Given exercise | Please reproduce exactly the lines between the line holding "Reconstruct this image" and the line holding "return Vector(((px-900)/F_PX*Y, Y, CAM_H-(py-HOR_Y)/F_PX*Y))", inclusive, leaving out any pictures.
· · ·
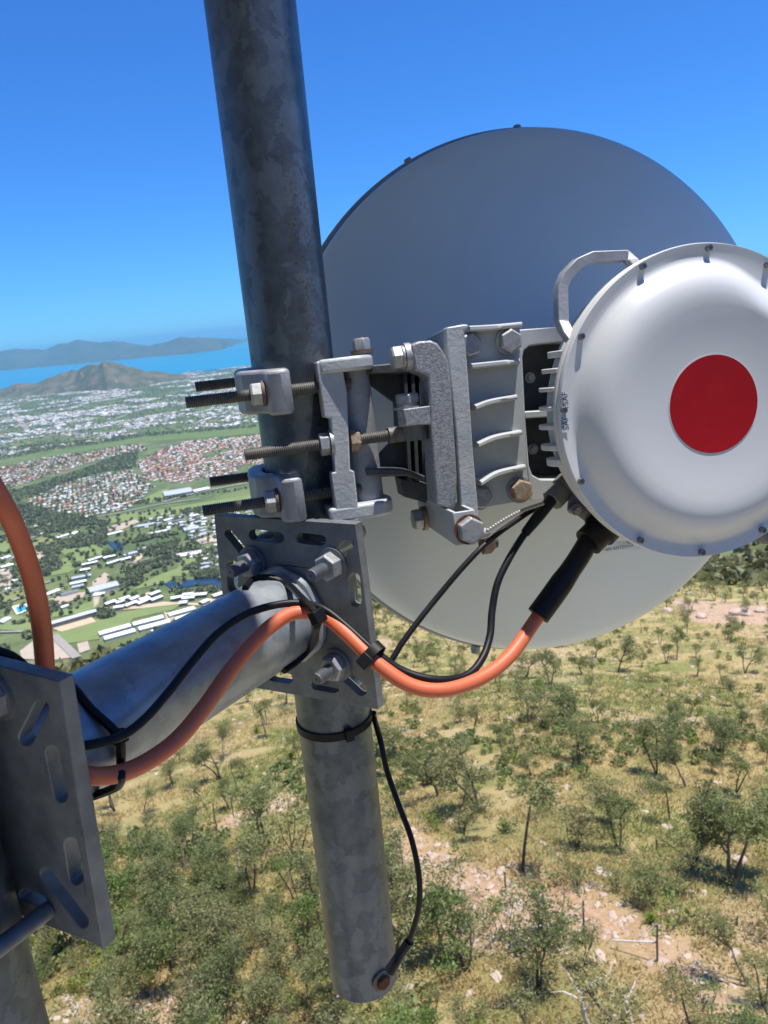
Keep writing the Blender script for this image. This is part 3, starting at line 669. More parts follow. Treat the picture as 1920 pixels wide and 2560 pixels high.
def flatband(mb, path, w, t, nrmf):
    v = []; f = []; path = np.asarray(path); tg = np.gradient(path, axis=0)
    for p, d in zip(path, tg):
        d = nrm(d); n_ = nrmf(p); n_ = nrm(n_-d*(n_@d)); s = np.cross(d, n_)
        for a, b in ((1, 1), (1, -1), (-1, -1), (-1, 1)): v.append(p+s*w/2*a+n_*t/2*b)
    for i in range(len(path)-1):
        for j in range(4): k = (j+1) % 4; f.append((i*4+j, i*4+k, i*4+4+k, i*4+4+j))
    f.append((3, 2, 1, 0)); f.append(tuple(len(v)-4+i for i in range(4))); mb.add(np.array(v), f)
def tie_label(o, lab): return tag(o, lab, 'cable tie', 'black cable ties')
armn = lambda p: (p-PC)-AD*((p-PC)@AD)
# tie round the arm's mast end
pth = catmull([on_arm(530, 1275, .002), on_arm(548, 1256, .002), on_arm(580, 1251, .002), on_arm(620, 1266, .0025), P(650, 1290, .738), P(672, 1312, .722), P(687, 1334, .717), P(683, 1360, .722), on_arm(668, 1392, .003), on_arm(640, 1425, .002), on_arm(610, 1446, .002)], 6)
m = MB(); m.tube(pth, .0036, 8); t1 = tie_label(m.build('cable_tie', MT['tie'], smooth=40, bevel=.0003), 'black cable tie round the arm where it meets the mast plate')
q = P(686, 1332, .714); m = MB(); m.box(q, AD*.0075, nrm(armn(q))*.0045, np.cross(AD, nrm(armn(q)))*.0065); m.build('tie_head', MT['tie'], t1, bevel=.001)
# tie round the arm's leg end
pth = catmull([on_arm(135, 1478, .002), on_arm(160, 1492, .002), on_arm(195, 1535, .002), on_arm(238, 1590, .010), on_arm(250, 1640, .006), P(262, 1672, .572), P(254, 1698, .585), on_arm(205, 1716, .001), on_arm(190, 1722, 0)], 6)
m = MB(); m.tube(pth, .0036, 8); t2 = tie_label(m.build('cable_tie', MT['tie'], smooth=40, bevel=.0003), 'black cable tie round the arm beside the left slotted plate')
q = on_arm(240, 1592, .011); m = MB(); m.box(q, AD*.005, nrm(armn(q))*.004, np.cross(AD, nrm(armn(q)))*.0055); m.build('tie_head', MT['tie'], t2, bevel=.001)
# tie round the two cables at the plate's edge
c1 = P(799, 1420, .7005); ax = nrm(P(812, 1430, .70)-P(748, 1368, .715)); cu_ = nrm(np.cross(ax, CF)); cv_ = np.cross(ax, cu_)
cu_ = nrm(P(820, 1400, .70)-P(785, 1432, .70)); cu_ = nrm(cu_-ax*(cu_@ax)); cv_ = np.cross(ax, cu_)
loop = [c1+cu_*.0135*math.cos(a)+cv_*.0085*math.sin(a)+cu_*.002 for a in np.linspace(0, 2*math.pi, 30)]
m = MB(); flatband(m, loop, .0095, .0018, lambda p: p-c1); t3 = tie_label(m.build('cable_tie', MT['tie'], smooth=40), 'black cable tie bundling orange and black cables at the plate edge')
q = P(790, 1428, .690); m = MB(); m.box(q, ax*.006, cu_*.006, cv_*.0045); m.build('tie_head', MT['tie'], t3, bevel=.001)
# tie round the mast
zc, tl = zmast(1560), 0
zq = on_mast(745, 1588, 0)[2]
loop = [mast(zq)+PV*0+(PR+.0012)*(math.cos(a)*np.array([1., 0, 0])+math.sin(a)*np.array([0, 1., 0]))+PV*.012*math.cos(a)*0 for a in np.linspace(0, 2*math.pi, 60)]
m = MB(); flatband(m, loop, .0095, .0022, lambda p: p-mast(p[2])); t4 = tie_label(m.build('cable_tie', MT['tie'], smooth=40), 'black cable tie round the bare mast below the slotted plate')
q, nn = hitcyl(752, 1584, mast(0), PV, PR); m = MB(); m.box(q+nn*.004, np.cross(PV, nn)*.005, PV*.0075, nn*.004); m.build('tie_head', MT['tie'], t4, bevel=.001)
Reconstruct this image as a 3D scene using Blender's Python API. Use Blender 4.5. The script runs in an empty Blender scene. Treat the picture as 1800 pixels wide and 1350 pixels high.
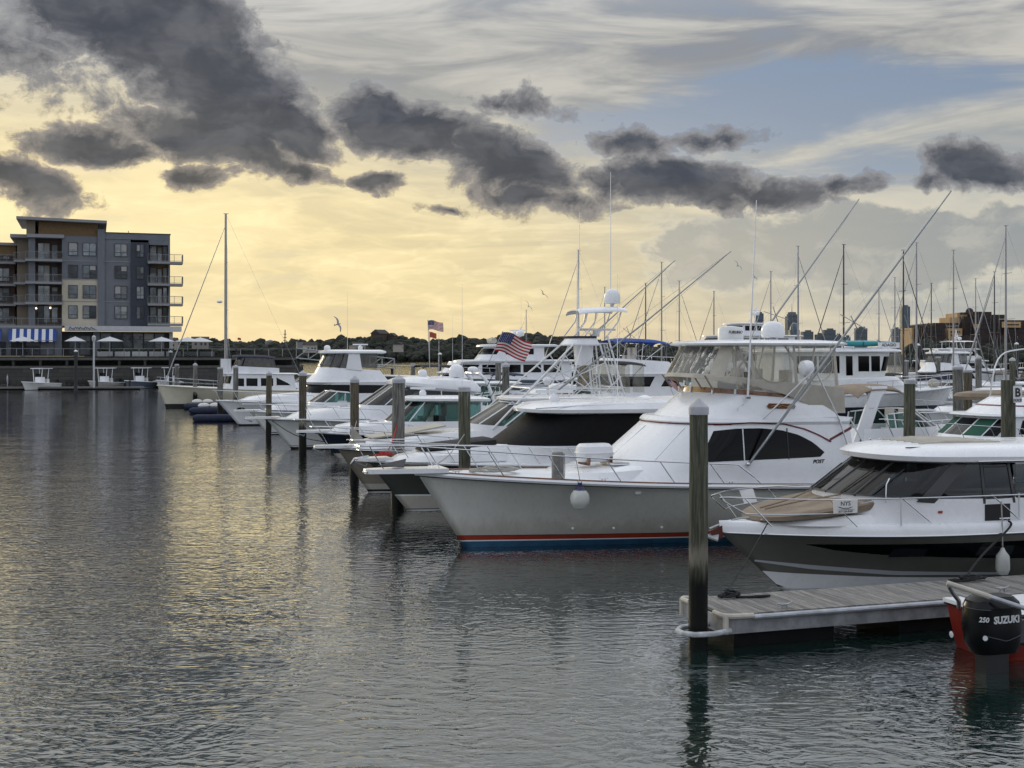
import bpy, bmesh, math, random
from mathutils import Vector, Matrix
R = math.radians
random.seed(7)
sc = bpy.context.scene
COL = sc.collection

# ------------------------------------------------------------------ camera, sky, sun, exposure
F_PX, CAM_H, HOR_Y = 2200.0, 4.8, 623.0
cam_d = bpy.data.cameras.new('camera'); cam = bpy.data.objects.new('camera', cam_d); COL.objects.link(cam)
cam.location = (0, 0, CAM_H); cam.rotation_euler = (R(90), 0, 0)
cam_d.sensor_width = 36.0; cam_d.lens = 36.0*F_PX/1800.0
cam_d.shift_y = -(675-HOR_Y)/1800.0
cam_d.clip_start = 0.5; cam_d.clip_end = 30000
sc.camera = cam
sc.view_settings.view_transform = 'Standard'; sc.view_settings.look = 'None'
sc.view_settings.exposure = 0.12; sc.view_settings.gamma = 1.0
cy = sc.cycles; cy.max_bounces = 6; cy.diffuse_bounces = 3; cy.glossy_bounces = 4; cy.transmission_bounces = 4; cy.transparent_max_bounces = 12
cy.use_adaptive_sampling = True; cy.adaptive_threshold = .02; cy.use_denoising = True; cy.sample_clamp_indirect = 8.0
SUN_AZ, SUN_EL = R(-31), R(9)

def at(px, py, Y):            # photograph pixel at distance Y -> place in the world
    return Vector(((px-900)/F_PX*Y, Y, CAM_H-(py-HOR_Y)/F_PX*Y))

class NG:
    """small helper that writes shader node graphs as expressions"""
    def __init__(s, tree): s.t = tree
    def new(s, ty, **kw):
        n = s.t.nodes.new(ty)
        for k, v in kw.items(): setattr(n, k, v)
        return n
    def put(s, sock, v):
        if v is None: return
        if isinstance(v, bpy.types.NodeSocket): s.t.links.new(v, sock)
        else:
            if hasattr(sock.default_value, '__len__') and len(sock.default_value) == 4 and len(v) == 3: v = (*v, 1)
            sock.default_value = v
    def m(s, op, a, b=None, c=None, clamp=False):
        n = s.new('ShaderNodeMath', operation=op); n.use_clamp = clamp
        for i, v in enumerate((a, b, c)): s.put(n.inputs[i], v)
        return n.outputs[0]
    def add(s, *a):
        r = a[0]
        for x in a[1:]: r = s.m('ADD', r, x)
        return r
    def mul(s, a, b): return s.m('MULTIPLY', a, b)
    def vm(s, op, a, b=None, scale=None):
        n = s.new('ShaderNodeVectorMath', operation=op); s.put(n.inputs[0], a)
        if b is not None: s.put(n.inputs[1], b)
        if scale is not None: s.put(n.inputs[3], scale)
        return n.outputs[1] if op in ('LENGTH', 'DOT_PRODUCT', 'DISTANCE') else n.outputs[0]
    def sep(s, v):
        n = s.new('ShaderNodeSeparateXYZ'); s.put(n.inputs[0], v); return n.outputs
    def comb(s, x, y, z=0.0):
        n = s.new('ShaderNodeCombineXYZ')
        for i, v in enumerate((x, y, z)): s.put(n.inputs[i], v)
        return n.outputs[0]
    def noise(s, vec, scale, detail=4, rough=.5, dist=0.0, color=False, lac=2.0):
        n = s.new('ShaderNodeTexNoise'); s.put(n.inputs['Vector'], vec)
        n.inputs['Scale'].default_value = scale; n.inputs['Detail'].default_value = detail
        n.inputs['Roughness'].default_value = rough; n.inputs['Distortion'].default_value = dist
        n.inputs['Lacunarity'].default_value = lac
        return n.outputs[1] if color else n.outputs[0]
    def smooth(s, x, lo, hi, to0=0.0, to1=1.0):
        n = s.new('ShaderNodeMapRange', interpolation_type='SMOOTHSTEP')
        s.put(n.inputs[0], x); n.inputs[1].default_value = lo; n.inputs[2].default_value = hi
        n.inputs[3].default_value = to0; n.inputs[4].default_value = to1
        return n.outputs[0]
    def mix(s, f, a, b, mode='MIX'):
        n = s.new('ShaderNodeMix', data_type='RGBA', blend_type=mode)
        s.put(n.inputs[0], f); s.put(n.inputs[6], a); s.put(n.inputs[7], b)
        return n.outputs[2]
    def mapping(s, vec, loc=(0,0,0), rot=(0,0,0), scale=(1,1,1), ty='POINT'):
        n = s.new('ShaderNodeMapping', vector_type=ty); s.put(n.inputs[0], vec)
        n.inputs[1].default_value = loc; n.inputs[2].default_value = rot; n.inputs[3].default_value = scale
        return n.outputs[0]

def pix_dir(px, py):
    az = math.atan((px-900)/F_PX); el = math.atan((HOR_Y-py)/F_PX*math.cos(az)); return az, el

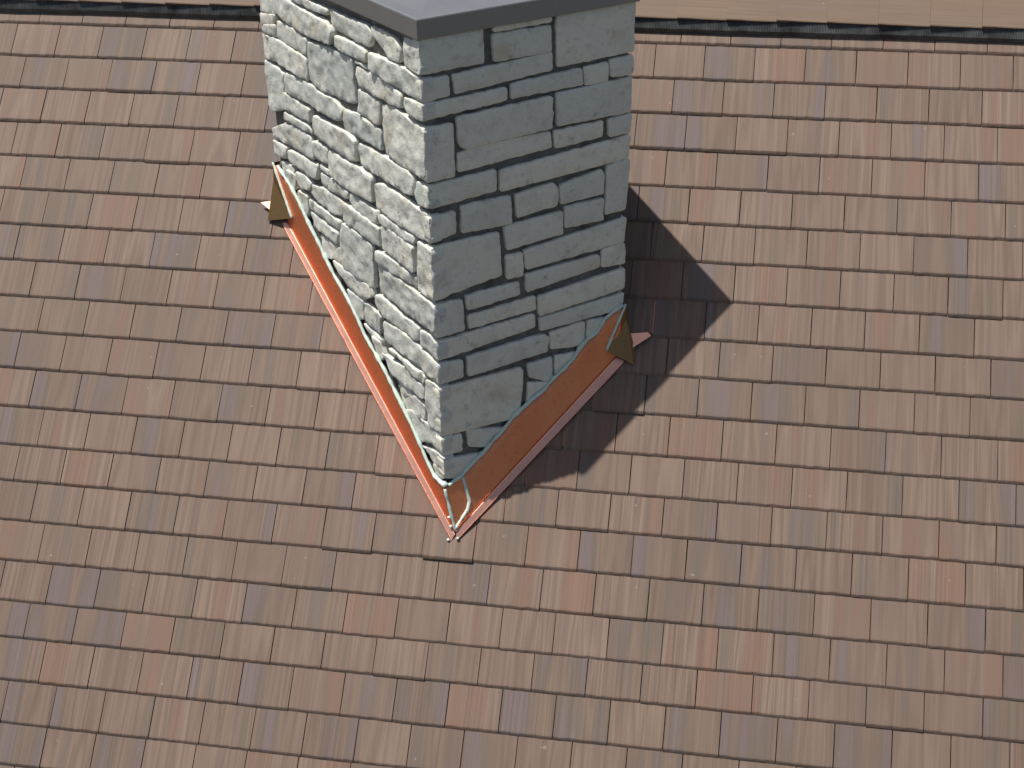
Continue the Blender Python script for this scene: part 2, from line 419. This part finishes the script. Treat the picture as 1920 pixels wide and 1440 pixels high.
· · ·
Answer |
Reconstruct this image as a 3D scene using Blender's Python API. Use Blender 4.5. The script runs in an empty Blender scene. Treat the picture as 1800 pixels wide and 1350 pixels high.
import bpy, bmesh, math, random
from mathutils import Vector, Matrix
R = math.radians
random.seed(7)
sc = bpy.context.scene
COL = sc.collection

# ------------------------------------------------------------------ camera, sky, sun, exposure
F_PX, CAM_H, HOR_Y = 2200.0, 4.8, 623.0
cam_d = bpy.data.cameras.new('camera'); cam = bpy.data.objects.new('camera', cam_d); COL.objects.link(cam)
cam.location = (0, 0, CAM_H); cam.rotation_euler = (R(90), 0, 0)
cam_d.sensor_width = 36.0; cam_d.lens = 36.0*F_PX/1800.0
cam_d.shift_y = -(675-HOR_Y)/1800.0
cam_d.clip_start = 0.5; cam_d.clip_end = 30000
sc.camera = cam
sc.view_settings.view_transform = 'Standard'; sc.view_settings.look = 'None'
sc.view_settings.exposure = 0.12; sc.view_settings.gamma = 1.0
cy = sc.cycles; cy.max_bounces = 6; cy.diffuse_bounces = 3; cy.glossy_bounces = 4; cy.transmission_bounces = 4; cy.transparent_max_bounces = 12
cy.use_adaptive_sampling = True; cy.adaptive_threshold = .02; cy.use_denoising = True; cy.sample_clamp_indirect = 8.0
SUN_AZ, SUN_EL = R(-31), R(9)

def at(px, py, Y):            # photograph pixel at distance Y -> place in the world
    return Vector(((px-900)/F_PX*Y, Y, CAM_H-(py-HOR_Y)/F_PX*Y))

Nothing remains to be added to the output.